* BEGIN DATA PROVIDED *

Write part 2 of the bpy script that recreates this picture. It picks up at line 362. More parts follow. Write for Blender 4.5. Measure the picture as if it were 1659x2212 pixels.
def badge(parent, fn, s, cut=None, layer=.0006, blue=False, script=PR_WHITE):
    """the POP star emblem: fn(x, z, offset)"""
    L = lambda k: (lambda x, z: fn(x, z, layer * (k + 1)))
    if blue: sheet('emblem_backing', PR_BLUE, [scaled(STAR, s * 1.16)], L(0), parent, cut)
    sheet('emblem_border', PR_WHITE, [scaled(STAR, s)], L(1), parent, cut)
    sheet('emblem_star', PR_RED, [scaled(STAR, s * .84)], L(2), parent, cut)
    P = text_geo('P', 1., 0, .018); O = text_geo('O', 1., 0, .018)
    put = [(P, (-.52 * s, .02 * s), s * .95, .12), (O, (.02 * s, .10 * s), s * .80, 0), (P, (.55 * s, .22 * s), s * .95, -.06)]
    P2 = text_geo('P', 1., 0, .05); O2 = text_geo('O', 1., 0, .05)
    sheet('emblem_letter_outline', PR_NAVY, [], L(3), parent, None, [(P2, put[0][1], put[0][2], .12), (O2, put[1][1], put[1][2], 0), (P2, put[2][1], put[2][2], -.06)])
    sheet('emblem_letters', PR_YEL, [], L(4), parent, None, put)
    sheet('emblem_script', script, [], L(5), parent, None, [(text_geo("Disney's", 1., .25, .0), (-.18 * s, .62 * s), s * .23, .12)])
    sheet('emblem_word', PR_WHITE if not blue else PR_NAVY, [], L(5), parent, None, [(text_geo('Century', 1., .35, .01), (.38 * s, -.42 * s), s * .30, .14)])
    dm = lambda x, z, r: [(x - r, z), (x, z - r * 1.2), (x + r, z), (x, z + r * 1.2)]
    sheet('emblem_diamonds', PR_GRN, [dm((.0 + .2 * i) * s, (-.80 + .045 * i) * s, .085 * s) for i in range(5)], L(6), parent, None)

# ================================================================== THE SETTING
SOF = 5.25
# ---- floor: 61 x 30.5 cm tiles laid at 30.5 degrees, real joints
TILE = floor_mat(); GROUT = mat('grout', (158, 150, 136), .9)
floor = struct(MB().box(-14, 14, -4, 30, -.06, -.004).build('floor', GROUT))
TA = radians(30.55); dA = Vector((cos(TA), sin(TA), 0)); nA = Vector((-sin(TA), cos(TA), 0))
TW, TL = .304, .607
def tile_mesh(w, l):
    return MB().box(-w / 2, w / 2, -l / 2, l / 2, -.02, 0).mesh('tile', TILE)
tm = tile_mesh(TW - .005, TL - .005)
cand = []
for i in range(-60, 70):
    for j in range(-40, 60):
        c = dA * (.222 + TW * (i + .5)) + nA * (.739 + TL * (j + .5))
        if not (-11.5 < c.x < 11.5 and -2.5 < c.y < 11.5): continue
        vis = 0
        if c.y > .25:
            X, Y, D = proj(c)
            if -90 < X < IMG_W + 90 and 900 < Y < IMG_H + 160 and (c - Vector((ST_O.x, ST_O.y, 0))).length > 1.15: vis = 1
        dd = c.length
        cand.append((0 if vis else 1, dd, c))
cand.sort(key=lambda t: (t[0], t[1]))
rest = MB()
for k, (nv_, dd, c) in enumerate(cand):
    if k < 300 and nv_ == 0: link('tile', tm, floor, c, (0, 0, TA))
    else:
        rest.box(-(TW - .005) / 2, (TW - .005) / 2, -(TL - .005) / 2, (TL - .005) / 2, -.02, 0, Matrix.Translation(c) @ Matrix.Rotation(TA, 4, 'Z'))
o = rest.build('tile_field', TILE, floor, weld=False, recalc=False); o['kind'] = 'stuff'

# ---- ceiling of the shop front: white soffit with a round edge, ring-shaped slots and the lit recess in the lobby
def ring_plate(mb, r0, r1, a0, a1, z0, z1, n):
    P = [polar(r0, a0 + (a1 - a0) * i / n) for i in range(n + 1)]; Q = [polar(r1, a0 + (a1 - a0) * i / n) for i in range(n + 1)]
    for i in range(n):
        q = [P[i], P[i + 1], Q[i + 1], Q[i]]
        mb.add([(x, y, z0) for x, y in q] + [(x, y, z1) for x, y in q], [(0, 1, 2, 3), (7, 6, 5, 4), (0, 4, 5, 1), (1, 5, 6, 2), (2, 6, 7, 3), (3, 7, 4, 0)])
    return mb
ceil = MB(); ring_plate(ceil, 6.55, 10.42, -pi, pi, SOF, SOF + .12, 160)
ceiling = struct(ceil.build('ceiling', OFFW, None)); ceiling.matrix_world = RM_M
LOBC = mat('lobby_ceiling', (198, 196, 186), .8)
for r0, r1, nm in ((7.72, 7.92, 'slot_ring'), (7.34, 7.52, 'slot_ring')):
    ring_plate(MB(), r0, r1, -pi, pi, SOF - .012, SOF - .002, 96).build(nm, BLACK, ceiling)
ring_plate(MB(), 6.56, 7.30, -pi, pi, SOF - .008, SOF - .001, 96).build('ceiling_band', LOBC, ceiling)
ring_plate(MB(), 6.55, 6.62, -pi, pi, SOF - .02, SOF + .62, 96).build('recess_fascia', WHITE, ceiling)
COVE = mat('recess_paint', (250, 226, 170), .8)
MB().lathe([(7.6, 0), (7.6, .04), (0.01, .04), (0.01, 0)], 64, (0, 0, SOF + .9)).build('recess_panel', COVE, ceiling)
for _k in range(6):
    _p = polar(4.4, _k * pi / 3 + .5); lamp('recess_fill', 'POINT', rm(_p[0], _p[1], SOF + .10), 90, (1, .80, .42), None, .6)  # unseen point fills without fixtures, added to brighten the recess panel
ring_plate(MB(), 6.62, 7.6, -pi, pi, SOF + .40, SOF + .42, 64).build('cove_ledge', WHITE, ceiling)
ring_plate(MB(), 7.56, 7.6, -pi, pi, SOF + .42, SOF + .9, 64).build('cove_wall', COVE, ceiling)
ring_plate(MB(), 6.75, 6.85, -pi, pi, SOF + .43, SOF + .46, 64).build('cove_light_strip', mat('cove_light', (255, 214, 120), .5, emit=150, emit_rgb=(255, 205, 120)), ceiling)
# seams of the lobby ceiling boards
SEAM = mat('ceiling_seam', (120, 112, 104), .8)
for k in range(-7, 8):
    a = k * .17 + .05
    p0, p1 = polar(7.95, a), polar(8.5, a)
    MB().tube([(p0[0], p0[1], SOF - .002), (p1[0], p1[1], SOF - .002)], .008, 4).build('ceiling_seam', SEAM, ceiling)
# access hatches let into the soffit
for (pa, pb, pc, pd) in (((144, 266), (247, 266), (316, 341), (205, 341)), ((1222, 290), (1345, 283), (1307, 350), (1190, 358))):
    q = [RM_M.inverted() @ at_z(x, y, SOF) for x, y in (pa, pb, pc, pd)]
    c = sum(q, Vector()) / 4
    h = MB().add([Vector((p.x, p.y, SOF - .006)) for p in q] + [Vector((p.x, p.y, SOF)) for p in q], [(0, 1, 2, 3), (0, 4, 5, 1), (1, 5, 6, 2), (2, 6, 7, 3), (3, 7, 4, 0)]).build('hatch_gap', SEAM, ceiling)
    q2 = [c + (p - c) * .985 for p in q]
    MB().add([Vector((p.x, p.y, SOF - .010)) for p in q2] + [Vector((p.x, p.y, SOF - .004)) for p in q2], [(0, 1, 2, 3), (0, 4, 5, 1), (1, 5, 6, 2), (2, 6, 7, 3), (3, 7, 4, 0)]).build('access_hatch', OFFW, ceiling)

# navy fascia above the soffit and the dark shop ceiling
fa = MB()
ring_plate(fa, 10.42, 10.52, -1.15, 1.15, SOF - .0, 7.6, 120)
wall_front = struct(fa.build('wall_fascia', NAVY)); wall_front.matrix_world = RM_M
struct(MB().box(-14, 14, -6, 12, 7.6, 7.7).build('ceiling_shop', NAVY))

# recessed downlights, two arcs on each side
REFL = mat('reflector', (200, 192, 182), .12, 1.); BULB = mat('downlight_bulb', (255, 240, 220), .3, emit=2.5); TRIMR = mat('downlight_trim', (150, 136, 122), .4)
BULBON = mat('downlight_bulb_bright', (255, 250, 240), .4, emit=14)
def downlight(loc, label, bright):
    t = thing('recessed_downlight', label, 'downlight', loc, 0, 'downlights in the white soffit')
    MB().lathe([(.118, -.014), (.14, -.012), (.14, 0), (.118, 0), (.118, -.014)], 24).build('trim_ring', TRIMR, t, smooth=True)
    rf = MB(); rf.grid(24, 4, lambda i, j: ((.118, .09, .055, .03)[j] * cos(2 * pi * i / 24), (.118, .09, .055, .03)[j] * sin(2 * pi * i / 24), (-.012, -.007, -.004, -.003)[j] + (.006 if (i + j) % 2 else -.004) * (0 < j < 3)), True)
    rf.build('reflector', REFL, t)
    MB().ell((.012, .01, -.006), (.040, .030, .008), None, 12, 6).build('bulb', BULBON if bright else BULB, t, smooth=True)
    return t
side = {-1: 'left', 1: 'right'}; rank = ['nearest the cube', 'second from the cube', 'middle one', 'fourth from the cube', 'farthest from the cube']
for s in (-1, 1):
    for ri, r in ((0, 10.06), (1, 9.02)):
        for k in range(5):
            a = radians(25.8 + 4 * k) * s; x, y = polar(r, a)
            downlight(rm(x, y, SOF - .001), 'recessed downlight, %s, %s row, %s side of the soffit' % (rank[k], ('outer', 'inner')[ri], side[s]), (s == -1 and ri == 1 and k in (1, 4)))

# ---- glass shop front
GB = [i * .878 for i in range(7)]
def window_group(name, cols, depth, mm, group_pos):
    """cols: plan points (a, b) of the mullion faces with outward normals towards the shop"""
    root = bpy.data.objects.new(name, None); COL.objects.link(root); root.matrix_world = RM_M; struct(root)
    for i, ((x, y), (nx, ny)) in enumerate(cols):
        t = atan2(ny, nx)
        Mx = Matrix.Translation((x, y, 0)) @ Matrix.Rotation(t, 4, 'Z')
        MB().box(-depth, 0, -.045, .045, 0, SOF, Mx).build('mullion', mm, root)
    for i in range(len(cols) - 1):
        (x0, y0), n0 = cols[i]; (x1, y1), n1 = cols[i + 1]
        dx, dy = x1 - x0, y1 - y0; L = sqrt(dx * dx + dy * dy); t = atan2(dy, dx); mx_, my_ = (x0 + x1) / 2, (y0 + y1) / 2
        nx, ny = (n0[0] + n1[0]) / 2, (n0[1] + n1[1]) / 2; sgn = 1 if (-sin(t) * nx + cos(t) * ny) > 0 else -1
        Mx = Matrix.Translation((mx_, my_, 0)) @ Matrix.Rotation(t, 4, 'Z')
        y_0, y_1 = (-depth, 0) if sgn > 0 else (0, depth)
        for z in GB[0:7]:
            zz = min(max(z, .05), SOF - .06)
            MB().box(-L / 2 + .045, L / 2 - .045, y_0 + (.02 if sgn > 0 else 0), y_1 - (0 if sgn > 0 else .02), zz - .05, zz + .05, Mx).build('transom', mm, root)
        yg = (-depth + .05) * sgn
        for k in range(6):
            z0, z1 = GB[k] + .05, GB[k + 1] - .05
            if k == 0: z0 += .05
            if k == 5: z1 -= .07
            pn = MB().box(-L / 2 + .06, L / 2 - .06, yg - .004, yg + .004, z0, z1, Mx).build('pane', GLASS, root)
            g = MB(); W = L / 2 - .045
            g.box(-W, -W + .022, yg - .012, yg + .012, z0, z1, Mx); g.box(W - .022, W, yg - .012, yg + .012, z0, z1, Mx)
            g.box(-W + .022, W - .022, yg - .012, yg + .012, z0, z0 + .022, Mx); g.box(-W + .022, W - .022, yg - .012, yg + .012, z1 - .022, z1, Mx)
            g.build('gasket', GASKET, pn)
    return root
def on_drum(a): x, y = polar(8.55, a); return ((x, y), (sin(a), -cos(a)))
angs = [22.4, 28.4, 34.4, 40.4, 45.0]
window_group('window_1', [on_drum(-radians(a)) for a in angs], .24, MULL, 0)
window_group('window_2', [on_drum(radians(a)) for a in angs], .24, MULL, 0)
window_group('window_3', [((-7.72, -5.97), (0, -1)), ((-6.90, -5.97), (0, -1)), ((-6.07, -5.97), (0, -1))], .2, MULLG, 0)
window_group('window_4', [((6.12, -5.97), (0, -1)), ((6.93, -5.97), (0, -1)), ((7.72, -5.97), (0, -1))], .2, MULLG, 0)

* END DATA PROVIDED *

OBJECTIVE: Only the lines from the top of the data through the line that contains "sheet('emblem_diamonds', PR_GRN, [dm((.0" should be quoted, exactly as they stand.

WRITTEN RESPONSE:
Write part 2 of the bpy script that recreates this picture. It picks up at line 362. More parts follow. Write for Blender 4.5. Measure the picture as if it were 1659x2212 pixels.
def badge(parent, fn, s, cut=None, layer=.0006, blue=False, script=PR_WHITE):
    """the POP star emblem: fn(x, z, offset)"""
    L = lambda k: (lambda x, z: fn(x, z, layer * (k + 1)))
    if blue: sheet('emblem_backing', PR_BLUE, [scaled(STAR, s * 1.16)], L(0), parent, cut)
    sheet('emblem_border', PR_WHITE, [scaled(STAR, s)], L(1), parent, cut)
    sheet('emblem_star', PR_RED, [scaled(STAR, s * .84)], L(2), parent, cut)
    P = text_geo('P', 1., 0, .018); O = text_geo('O', 1., 0, .018)
    put = [(P, (-.52 * s, .02 * s), s * .95, .12), (O, (.02 * s, .10 * s), s * .80, 0), (P, (.55 * s, .22 * s), s * .95, -.06)]
    P2 = text_geo('P', 1., 0, .05); O2 = text_geo('O', 1., 0, .05)
    sheet('emblem_letter_outline', PR_NAVY, [], L(3), parent, None, [(P2, put[0][1], put[0][2], .12), (O2, put[1][1], put[1][2], 0), (P2, put[2][1], put[2][2], -.06)])
    sheet('emblem_letters', PR_YEL, [], L(4), parent, None, put)
    sheet('emblem_script', script, [], L(5), parent, None, [(text_geo("Disney's", 1., .25, .0), (-.18 * s, .62 * s), s * .23, .12)])
    sheet('emblem_word', PR_WHITE if not blue else PR_NAVY, [], L(5), parent, None, [(text_geo('Century', 1., .35, .01), (.38 * s, -.42 * s), s * .30, .14)])
    dm = lambda x, z, r: [(x - r, z), (x, z - r * 1.2), (x + r, z), (x, z + r * 1.2)]
    sheet('emblem_diamonds', PR_GRN, [dm((.0 + .2 * i) * s, (-.80 + .045 * i) * s, .085 * s) for i in range(5)], L(6), parent, None)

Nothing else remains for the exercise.